__Exercise requirements__
Reproduce, please, only the lines from the first line below to the line containing "m.node_tree.links, m.node_tree.nodes['Principled BSDF']", inclusive.

__Information supplied__

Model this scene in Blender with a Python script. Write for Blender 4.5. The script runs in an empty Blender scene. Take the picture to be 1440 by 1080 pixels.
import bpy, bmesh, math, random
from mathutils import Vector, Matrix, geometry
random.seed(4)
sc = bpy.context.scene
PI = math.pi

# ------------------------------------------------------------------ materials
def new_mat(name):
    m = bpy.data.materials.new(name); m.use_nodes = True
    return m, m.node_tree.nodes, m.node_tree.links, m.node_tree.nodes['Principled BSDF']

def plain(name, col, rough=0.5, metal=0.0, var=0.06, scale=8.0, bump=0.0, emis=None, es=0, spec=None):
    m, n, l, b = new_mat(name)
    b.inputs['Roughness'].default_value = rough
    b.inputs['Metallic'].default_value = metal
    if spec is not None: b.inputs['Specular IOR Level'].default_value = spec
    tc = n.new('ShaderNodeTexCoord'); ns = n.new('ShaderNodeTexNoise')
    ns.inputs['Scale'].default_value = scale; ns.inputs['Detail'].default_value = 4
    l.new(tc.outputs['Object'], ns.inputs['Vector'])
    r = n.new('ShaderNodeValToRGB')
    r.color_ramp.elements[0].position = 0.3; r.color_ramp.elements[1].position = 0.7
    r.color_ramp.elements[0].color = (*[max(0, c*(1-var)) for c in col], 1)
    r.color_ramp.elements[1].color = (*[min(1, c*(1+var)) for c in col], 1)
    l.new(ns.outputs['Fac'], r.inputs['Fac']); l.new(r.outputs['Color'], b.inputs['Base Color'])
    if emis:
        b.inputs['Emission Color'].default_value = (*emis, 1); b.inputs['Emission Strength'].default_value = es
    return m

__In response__
Model this scene in Blender with a Python script. Write for Blender 4.5. The script runs in an empty Blender scene. Take the picture to be 1440 by 1080 pixels.
import bpy, bmesh, math, random
from mathutils import Vector, Matrix, geometry
random.seed(4)
sc = bpy.context.scene
PI = math.pi

# ------------------------------------------------------------------ materials
def new_mat(name):
    m = bpy.data.materials.new(name); m.use_nodes = True
    return m, m.node_tree.nodes, m.node_tree.links, m.node_tree.nodes['Principled BSDF']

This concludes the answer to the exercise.